Copy out each line of the material in which the word "Python" appears.

**DATASET ENTRIES**.
####
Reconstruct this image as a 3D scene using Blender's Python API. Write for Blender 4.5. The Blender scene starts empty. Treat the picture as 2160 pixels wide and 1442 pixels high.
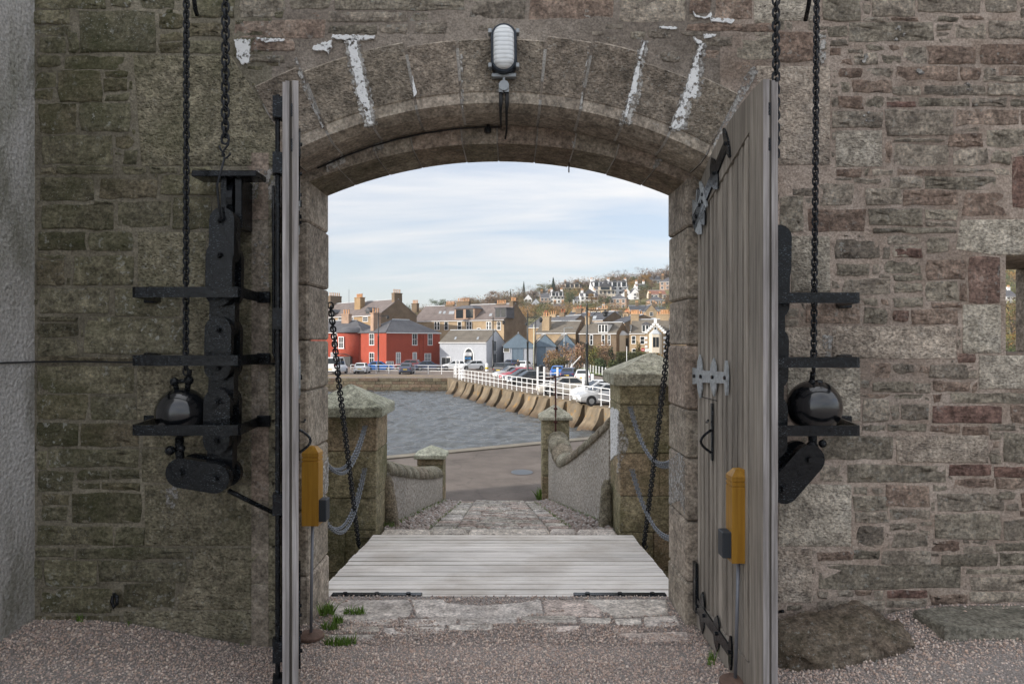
import bpy, math, random
import numpy as np
from mathutils import Vector, Matrix, noise as mnoise

# ------------------------------------------------------------------ camera, sky, sun, exposure
sc = bpy.context.scene
COL = sc.collection
FPX, CXP, CYP, EYE = 1440.0, 1080.0, 721.0, 1.65
cam_d = bpy.data.cameras.new('camera'); cam = bpy.data.objects.new('camera', cam_d); COL.objects.link(cam)
cam.location = (0, 0, EYE); cam.rotation_euler = (math.pi/2, 0, 0)
cam_d.sensor_fit = 'HORIZONTAL'; cam_d.sensor_width = 36; cam_d.lens = 24
cam_d.clip_start = 0.05; cam_d.clip_end = 4000
sc.camera = cam

SUN_EL, SUN_AZ = math.radians(20), math.atan2(-0.93, -0.36)      # azimuth as atan2(x, y): behind and to the left
sun_dir = Vector((math.sin(SUN_AZ)*math.cos(SUN_EL), math.cos(SUN_AZ)*math.cos(SUN_EL), math.sin(SUN_EL)))
sun_d = bpy.data.lights.new('sun', 'SUN'); sun = bpy.data.objects.new('sun', sun_d); COL.objects.link(sun)
sun_d.energy = 2.5; sun_d.angle = math.radians(0.6); sun_d.color = (1.0, 0.93, 0.83)
sun.rotation_euler = (-sun_dir).to_track_quat('-Z', 'Y').to_euler()
sun.location = (-60, -40, 60)

world = bpy.data.worlds.new('World'); sc.world = world; world.use_nodes = True
wt = world.node_tree; wn = wt.nodes; wl = wt.links
for n in list(wn): wn.remove(n)
SKY_STRENGTH = 0.11
def wnode(t, **k):
    n = wn.new(t)
    for a, b in k.items(): setattr(n, a, b)
    return n
out = wnode('ShaderNodeOutputWorld'); bg = wnode('ShaderNodeBackground'); bg.inputs[1].default_value = SKY_STRENGTH
sky = wnode('ShaderNodeTexSky', sky_type='NISHITA'); sky.sun_disc = False
sky.sun_elevation = SUN_EL; sky.sun_rotation = SUN_AZ
sky.air_density = 1.0; sky.dust_density = 1.0; sky.ozone_density = 1.5
tc = wnode('ShaderNodeTexCoord'); sep = wnode('ShaderNodeSeparateXYZ'); wl.new(tc.outputs['Generated'], sep.inputs[0])
zz = wnode('ShaderNodeMath', operation='MAXIMUM'); zz.inputs[1].default_value = 0.0; wl.new(sep.outputs[2], zz.inputs[0])
za = wnode('ShaderNodeMath', operation='ADD'); za.inputs[1].default_value = 0.16; wl.new(zz.outputs[0], za.inputs[0])
dx = wnode('ShaderNodeMath', operation='DIVIDE'); wl.new(sep.outputs[0], dx.inputs[0]); wl.new(za.outputs[0], dx.inputs[1])
dy = wnode('ShaderNodeMath', operation='DIVIDE'); wl.new(sep.outputs[1], dy.inputs[0]); wl.new(za.outputs[0], dy.inputs[1])
cmb = wnode('ShaderNodeCombineXYZ'); wl.new(dx.outputs[0], cmb.inputs[0]); wl.new(dy.outputs[0], cmb.inputs[1])
mp = wnode('ShaderNodeMapping'); mp.inputs['Scale'].default_value = (0.55, 1.5, 1); mp.inputs['Rotation'].default_value = (0, 0, 0.16)
mp.inputs['Location'].default_value = (3.1, 0.4, 0)
wl.new(cmb.outputs[0], mp.inputs[0])
n1 = wnode('ShaderNodeTexNoise'); n1.inputs['Scale'].default_value = 1.1; n1.inputs['Detail'].default_value = 9; n1.inputs['Roughness'].default_value = 0.56
n1.inputs['Distortion'].default_value = 0.5
wl.new(mp.outputs[0], n1.inputs['Vector'])
cr = wnode('ShaderNodeValToRGB'); cr.color_ramp.elements[0].position = 0.42; cr.color_ramp.elements[0].color = (0.44, 0.44, 0.44, 1)
cr.color_ramp.elements[1].position = 0.66; cr.color_ramp.elements[1].color = (1, 1, 1, 1)
wl.new(n1.outputs[0], cr.inputs[0])
hz = wnode('ShaderNodeMapRange'); hz.inputs[1].default_value = 0.0; hz.inputs[2].default_value = 0.30; hz.inputs[3].default_value = 0.75; hz.inputs[4].default_value = 0.0
wl.new(zz.outputs[0], hz.inputs[0])
mx = wnode('ShaderNodeMath', operation='MAXIMUM'); wl.new(cr.outputs[0], mx.inputs[0]); wl.new(hz.outputs[0], mx.inputs[1])
mix = wnode('ShaderNodeMixRGB'); wl.new(mx.outputs[0], mix.inputs[0])
tint = wnode('ShaderNodeMixRGB', blend_type='MULTIPLY'); tint.inputs[0].default_value = 1.0; tint.inputs[2].default_value = (0.60, 0.66, 0.76, 1)
wl.new(sky.outputs[0], tint.inputs[1])
wl.new(tint.outputs[0], mix.inputs[1])
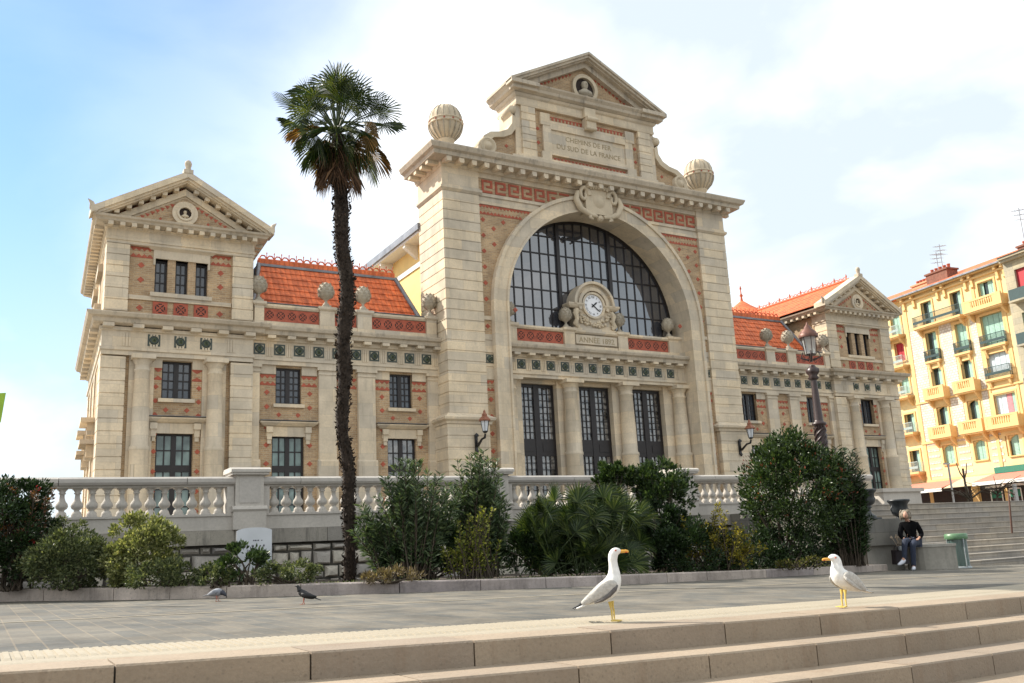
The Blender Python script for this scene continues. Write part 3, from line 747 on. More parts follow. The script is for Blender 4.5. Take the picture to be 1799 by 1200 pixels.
for q in (-1, 1):    # globes
    mb = MB(FINS, q); x, y, z = 7.35, .75, 17.12; K = .82
    mb.box(x-.75, x+.75, y-.6, y+.6, z, z+.22); mb.use(CARVE)
    mb.lathe(x, y, z+.22, [(.42, 0), (.45, .12), (.36, .22), (.34, .5), (.44, .62), (.46, .72)], 20)
    mb.lathe(x, y, z+.9, [(.34, 0), (.50, .1), (.74, .36), (.88, .66), (.93, .86)], 24, flute=.06)
    mb.lathe(x, y, z+.9, [(.88, .84), (.97, .86), (.97, .92), (.93, .94), (.93, 1.05), (.97, 1.07), (.96, 1.13), (.86, 1.15)], 28)
    mb.lathe(x, y, z+.9, [(.90, 1.13), (.87, 1.4), (.74, 1.72), (.48, 1.98), (.18, 2.1), (.01, 2.12)], 24, flute=.05)
    mb.use(FINS)
    for i in range(16):
        a = 2*PI*(i+.5)/16; c, d = math.cos(a), math.sin(a)
        mb.tube([(x+c*r_, y+d*r_, z+.9+h_) for r_, h_ in ((.36, .0), (.52, .1), (.76, .36), (.90, .66), (.95, .84))], [.03, .035, .04, .04, .03], 5)
        mb.tube([(x+c*r_, y+d*r_, z+.9+h_) for r_, h_ in ((.90, 1.15), (.875, 1.4), (.745, 1.72), (.48, 1.98), (.18, 2.1))], [.02, .022, .022, .02, .01], 5)
    mb.use(RED)
    for i in range(12):
        a = 2*PI*i/12; c, d = math.cos(a), math.sin(a); mb.lathe(x+c*.94, y+d*.94, z+1.87, [(.05, -.04), (.05, .04)], 6)
    mb.use(CARVE); mb.tube([(x-1.0, y-.2, z+.35), (x-.9, y-.2, z+.5), (x-.7, y-.2, z+.45), (x-.6, y-.2, z+.2)], [.12, .14, .12, .1], 8); mb.tube([(x+.6, y-.2, z+.2), (x+.8, y-.2, z+.45), (x+1.0, y-.2, z+.3)], [.1, .14, .1], 8)
    mb.v = [(q*x+(vx-q*x)*K, y+(vy-y)*K, z+(vz-z)*K) for vx, vy, vz in mb.v]
    mb.build('globe_finial', ST)

# great arched window
mb = MB(WOOD); yw = 1.25
mb.ring(0, ZC, RI-.14, RI+.02, 0, 180, yw, yw+.2, 48); mb.box(-RI, RI, yw, yw+.2, 9.2, 9.35)
for x in (-1.47, 1.47): mb.box(x-.09, x+.09, yw-.05, yw+.2, 9.2, ZC+math.sqrt(RI*RI-x*x)-.05)
for i in range(-10, 11):
    x = .49*i
    if abs(abs(x)-1.47) < .05 or abs(x) > 4.9: continue
    mb.box(x-.028, x+.028, yw+.02, yw+.12, 9.2, ZC+math.sqrt(RI*RI-x*x)-.05)
for z in (10.75, 11.63, 12.5, 13.4, 14.27):
    w = math.sqrt(max(0, RI*RI-max(0, z-ZC)**2))-.05; mb.box(-w, w, yw+.021, yw+.119, z-.03, z+.03)
for q in (-1, 1): mb.box(min(q*4.95, q*RI), max(q*4.95, q*RI), yw, yw+.2, 9.35, ZC)
aw = mb.build('arched_window', ST)
mb = MB(GLASSA); pts = [(5.0*math.cos(PI*i/48), ZC+5.0*math.sin(PI*i/48)) for i in range(49)]
mb.prism([(5.0, 9.2)]+pts+[(-5.0, 9.2)], yw+.06, yw+.07); mb.build('pane', aw)
# portico below
mb = MB(STONE)
mb.box(-RI+.0, RI, .62, 1.6, 7.34, 7.48); mb.box(-RI, RI, .56, 1.6, 7.48, 7.58); mb.box(-RI, RI, .62, 1.5, 7.58, 8.22); mb.box(-RI, RI, .55, 1.5, 8.22, 8.36)
for i in range(13):
    x = -4.15-.375+.755*i
    for k in (-.09, 0, .09): mb.box(x+k-.03, x+k+.03, .595, .65, 7.64, 8.14)
    mb.cbox(x, .40, 8.26, .30, .34, .10)
mb.build('portico_entablature', ST)
for i in range(12): gtile(-4.15+.755*i, 7.92, .62, 1, ST, .42)
mb = MB(STONEW); mb.mould([(-RI, .55), (RI, .55)], [(-.6, 8.361), (.26, 8.38), (.28, 8.52), (.4, 8.58), (.44, 8.68), (.44, 8.72), (-.6, 8.8)]); mb.build('portico_cornice', ST)
mb = MB(STONE); mb.box(-RI, RI, .68, 1.24, 8.78, 8.98); mb.box(-RI, RI, .78, 1.24, 8.98, 9.55)
mb.mould([(-RI, .7), (RI, .7)], [(-.5, 9.55), (.03, 9.55), (.09, 9.62), (.09, 9.7), (-.5, 9.73)])
for a, b in ((-RI, -4.27), (4.27, RI), (-1.78, -1.22), (1.22, 1.78)): mb.box(a, b, .64, 1.2, 8.785, 9.6); mb.mould([(a, .9), (a, .64), (b, .64), (b, .9)], [(-.1, 9.6), (.02, 9.6), (.08, 9.66), (.08, 9.77), (-.1, 9.79)])
mb.build('clock_parapet', ST)
for q in (-1, 1): redpanel(1.8, 4.25, .745, 9.0, 9.53, 5, 'terracotta_panel', q)
mb = MB(STONE); mb.box(-1.15, 1.15, .66, .9, 9.06, 9.48); mb.build('inscription_tablet', ST)
placed_text('ANNÉE 1892', .36, INSC, 0, .66, 9.14, 'carved_inscription', ST)
for x in (-4.5, -1.5, 1.5, 4.5): pinecone(x, .9, 9.79, 1, .95)
for x in (-4.72, -1.55, 1.55, 4.72): column(x, .82, 1, 1.12)
mb = MB(STONE)
for x in (-1.52, 1.52): mb.mark(); mb.box(x-.6, x+.6, 1.05, 1.6, G, 7.34)
for q in (-1, 1): mb.mark(); mb.box(min(q*3.96, q*RI), max(q*3.96, q*RI), 1.05, 1.6, G, 7.34)
for x in (-3.05, 0, 3.05): mb.mark(); mb.box(x-.92, x+.92, 1.15, 1.6, 7.19, 7.345)
mb.pieces('door_jamb', ST)
for x in (-3.04, 0, 3.04):    # tall glazed doors
    mb = MB(WOOD); a, b, y = x-.92, x+.92, 1.35
    mb.box(a, a+.1, y, y+.12, G, 7.2); mb.box(b-.1, b, y, y+.12, G, 7.2); mb.box(x-.14, x+.14, y-.02, y+.12, G, 7.2)
    for z0_, z1_ in ((7.05, 7.2), (4.0, 4.75), (G, G+.3), (2.75, 3.1)): mb.box(a+.1, x-.14, y, y+.12, z0_, z1_); mb.box(x+.14, b-.1, y, y+.12, z0_, z1_)
    for l, r_ in ((a+.1, x-.14), (x+.14, b-.1)):
        for i in (1, 2): q = l+(r_-l)*i/3; mb.box(q-.016, q+.016, y+.02, y+.1, G, 7.05)
        for z0_, z1_, n in ((4.75, 7.05, 8), (3.1, 4.0, 3), (G+.3, 2.75, 7)):
            for j in range(1, n): q = z0_+(z1_-z0_)*j/n; mb.box(l, r_, y+.022, y+.098, q-.016, q+.016)
        mb.box(l+.08, r_-.08, y-.02, y+.02, 4.2, 4.55)
    d = mb.build('door', ST)
    g = MB(GLASSD); g.box(a+.05, b-.05, y+.07, y+.08, G, 7.1); g.build('pane', d)
mb = MB(DARKSLOT); mb.box(-RI, RI, 1.7, 1.8, G, 8.7); mb.build('hall_interior', ST)
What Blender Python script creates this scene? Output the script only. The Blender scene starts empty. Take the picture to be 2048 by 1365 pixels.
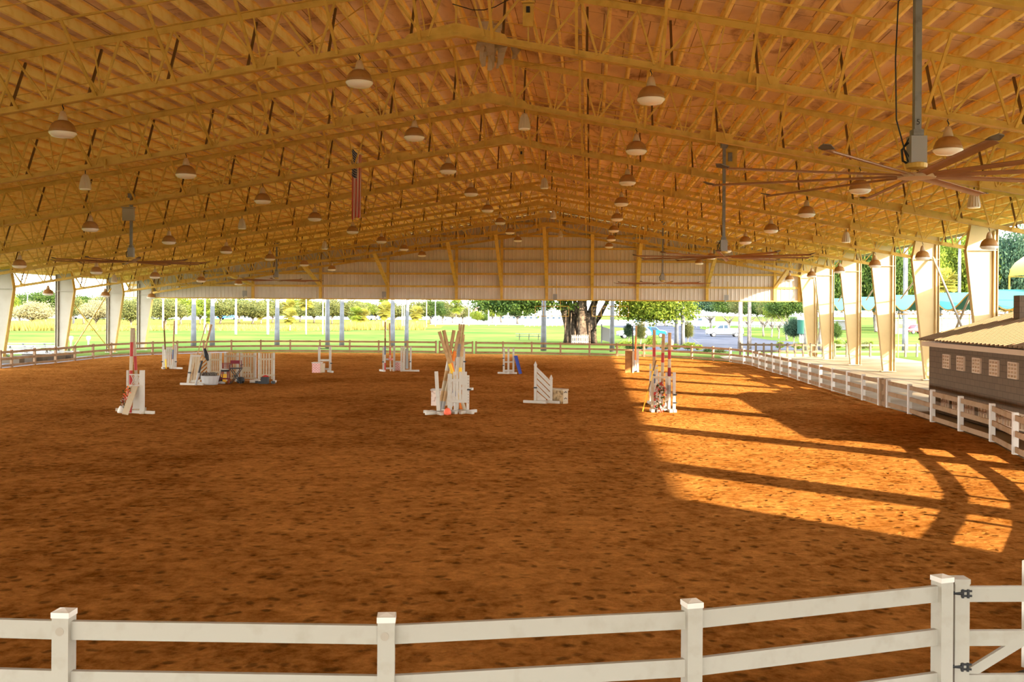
import bpy, bmesh, math, random
from math import sin, cos, pi, radians, sqrt, atan2, hypot
from mathutils import Vector, Matrix
random.seed(7)
S = bpy.context.scene
COL = S.collection
# ---------------------------------------------------------------- camera model
F, YH, ROLL, HC = 2000.0, 625.0, 0.0066, 3.5
def W(x, y, Y):                       # pixel -> point at depth Y
    a = (x-1024)/F; b = (YH-y)/F
    return Vector((Y*(a*cos(ROLL)-b*sin(ROLL)), Y, HC+Y*(a*sin(ROLL)+b*cos(ROLL))))
def G(x, y, z=0.0):                   # pixel -> point on the ground
    a = (x-1024)/F; b = (YH-y)/F
    t = a*sin(ROLL)+b*cos(ROLL)
    return W(x, y, (z-HC)/t)
# ---------------------------------------------------------------- building frame
PSI = math.atan((1180.8-1024)/F); X0 = -3.355
BAY, U1, AP, SR, SL, VR, VL = 7.77, 24.723, 6.878, 0.1815, 0.1561, 22.03, 36.01
UW = U1+8*BAY-2.235
def B(v, u, h=0.0): return Vector((X0+v*cos(PSI)+u*sin(PSI), -v*sin(PSI)+u*cos(PSI), h))
def U(k): return UW if k == 9 else U1+BAY*(k-1)
def slope(v): return SR*v if v > 0 else SL*-v
def chord(v): return HC+AP-slope(v)
DEP = 1.34
def roofz(v): return chord(v)+DEP+0.37
def uv(p):
    dx = p.x-X0; return (dx*cos(PSI)-p.y*sin(PSI), dx*sin(PSI)+p.y*cos(PSI))
def u_at(x, v):                       # u where the line v=const is seen at pixel column x
    lo, hi = 5.0, 400.0
    f = lambda u: 1024+F*B(v, u).x/B(v, u).y
    s = 1 if f(hi) > f(lo) else -1
    for _ in range(50):
        m = (lo+hi)/2
        if (f(m)-x)*s < 0: lo = m
        else: hi = m
    return lo
def v_at(x, u):
    lo, hi = -60.0, 60.0
    for _ in range(50):
        m = (lo+hi)/2; p = B(m, u)
        if 1024+F*p.x/p.y < x: lo = m
        else: hi = m
    return lo
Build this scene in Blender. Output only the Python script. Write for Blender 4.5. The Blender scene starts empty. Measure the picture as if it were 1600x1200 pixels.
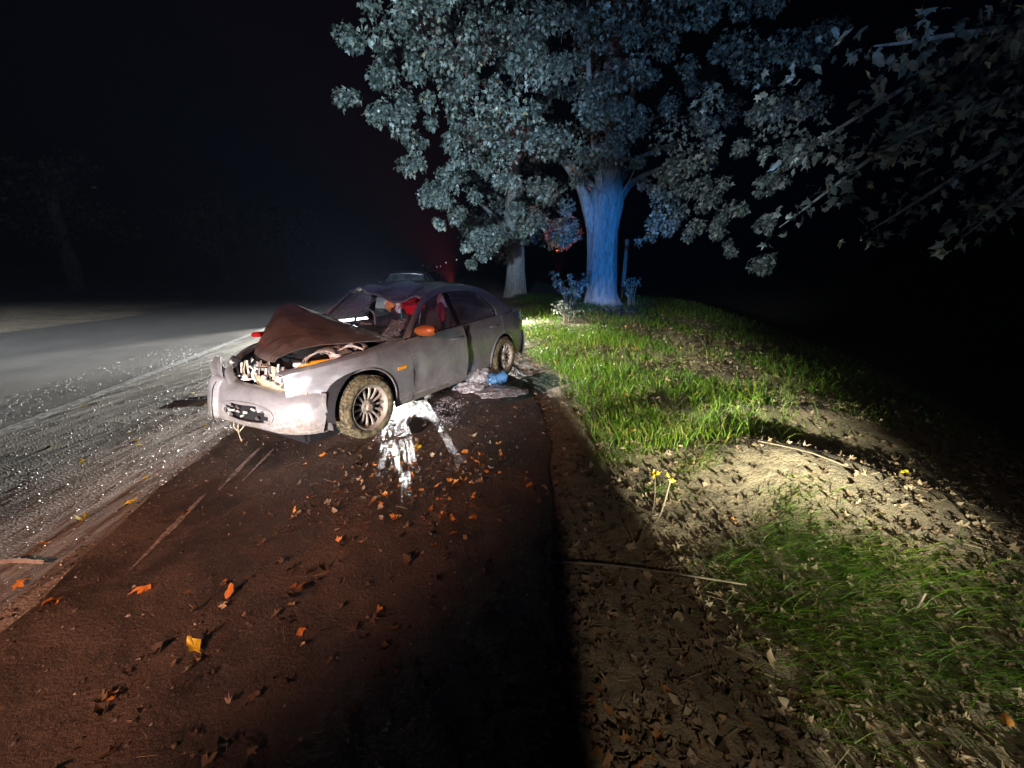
import bpy, bmesh, math, random
import numpy as np
from mathutils import Vector, Matrix
random.seed(7); rng = np.random.default_rng(11)
R = math.radians
scene = bpy.context.scene
COL = scene.collection

# ------------------------------------------------------------------ camera
cam_d = bpy.data.cameras.new('camera'); cam = bpy.data.objects.new('camera', cam_d); COL.objects.link(cam)
cam_d.sensor_width = 36.0; cam_d.lens = 620/1600*36.0
cam_d.clip_start = 0.02; cam_d.clip_end = 1500
cam.location = (0, 0, 1.57); cam.rotation_euler = (R(90) - math.atan(177/620), 0, 0)
scene.camera = cam
# ------------------------------------------------------------------ night sky
world = bpy.data.worlds.new('World'); scene.world = world; world.use_nodes = True
wn = world.node_tree.nodes; wl = world.node_tree.links
bg = wn['Background']
sky = wn.new('ShaderNodeTexSky'); sky.sky_type = 'NISHITA'; sky.sun_disc = False
sky.sun_elevation = R(-6); sky.sun_rotation = R(200)
wl.new(sky.outputs[0], bg.inputs[0]); bg.inputs[1].default_value = 0.004
# ------------------------------------------------------------------ exposure
scene.view_settings.view_transform = 'Standard'; scene.view_settings.look = 'None'
scene.view_settings.exposure = 0; scene.view_settings.gamma = 1; scene.view_settings.use_curve_mapping = False
scene.cycles.use_denoising = True
scene.cycles.max_bounces = 5; scene.cycles.use_adaptive_sampling = True; scene.cycles.adaptive_threshold = .02; scene.cycles.transparent_max_bounces = 12
scene.cycles.sample_clamp_indirect = 4
# ------------------------------------------------------------------ lamps of the vehicles at the scene, and fill lamps added
def spot(name, loc, target, power, color, cone, blend=0.3, radius=0.05):
    d = bpy.data.lights.new(name, 'SPOT'); o = bpy.data.objects.new(name, d); COL.objects.link(o)
    d.energy = power; d.color = color; d.spot_size = R(cone); d.spot_blend = blend; d.shadow_soft_size = radius
    o.location = loc
    o.rotation_euler = (Vector(target) - Vector(loc)).to_track_quat('-Z', 'Y').to_euler()
    return o
def low_beam(o, up, soft=.03, side=None, side_soft=.03, lo=None):
    """beam pattern of a dipped headlamp: cut off above `up` (tangent, lamp space) and, optionally, left of `side`"""
    d = o.data; d.use_nodes = True; t = d.node_tree; n = t.nodes; l = t.links
    em = n['Emission']; tc = n.new('ShaderNodeTexCoord'); sp = n.new('ShaderNodeSeparateXYZ'); l.new(tc.outputs['Normal'], sp.inputs[0])
    def div(k):
        m = n.new('ShaderNodeMath'); m.operation = 'DIVIDE'; l.new(sp.outputs[k], m.inputs[0]); l.new(sp.outputs[2], m.inputs[1])
        g = n.new('ShaderNodeMath'); g.operation = 'MULTIPLY'; l.new(m.outputs[0], g.inputs[0]); g.inputs[1].default_value = -1; return g.outputs[0]
    def step(x, lo, hi, inv):
        r = n.new('ShaderNodeMapRange'); r.interpolation_type = 'SMOOTHSTEP'; l.new(x, r.inputs['Value'])
        r.inputs['From Min'].default_value = lo; r.inputs['From Max'].default_value = hi
        r.inputs['To Min'].default_value = 1 if inv else 0; r.inputs['To Max'].default_value = 0 if inv else 1; return r.outputs[0]
    f = step(div(1), up-soft, up+soft, True)
    if side is not None:
        q = step(div(0), side-side_soft, side+side_soft, False); m = n.new('ShaderNodeMath'); m.operation = 'MULTIPLY'; l.new(f, m.inputs[0]); l.new(q, m.inputs[1]); f = m.outputs[0]
    if lo is not None:
        q = step(div(1), lo[0], lo[1], False); m = n.new('ShaderNodeMath'); m.operation = 'MULTIPLY_ADD'; l.new(q, m.inputs[0]); m.inputs[1].default_value = 1-lo[2]; m.inputs[2].default_value = lo[2]
        g = n.new('ShaderNodeMath'); g.operation = 'MULTIPLY'; l.new(f, g.inputs[0]); l.new(m.outputs[0], g.inputs[1]); f = g.outputs[0]
    l.new(f, em.inputs['Strength']); return o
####
**OUTPUT BELOW**.
Reconstruct this image as a 3D scene using Blender's Python API. Write for Blender 4.5. The Blender scene starts empty. Treat the picture as 2160 pixels wide and 1442 pixels high.
The Blender Python script for this scene continues. Write part 3, from line 747 on. More parts follow. The script is for Blender 4.5. Take the picture to be 1799 by 1200 pixels.
What Blender Python script creates this scene? Output the script only. The Blender scene starts empty. Take the picture to be 2048 by 1365 pixels.
Build this scene in Blender. Output only the Python script. Write for Blender 4.5. The Blender scene starts empty. Measure the picture as if it were 1600x1200 pixels.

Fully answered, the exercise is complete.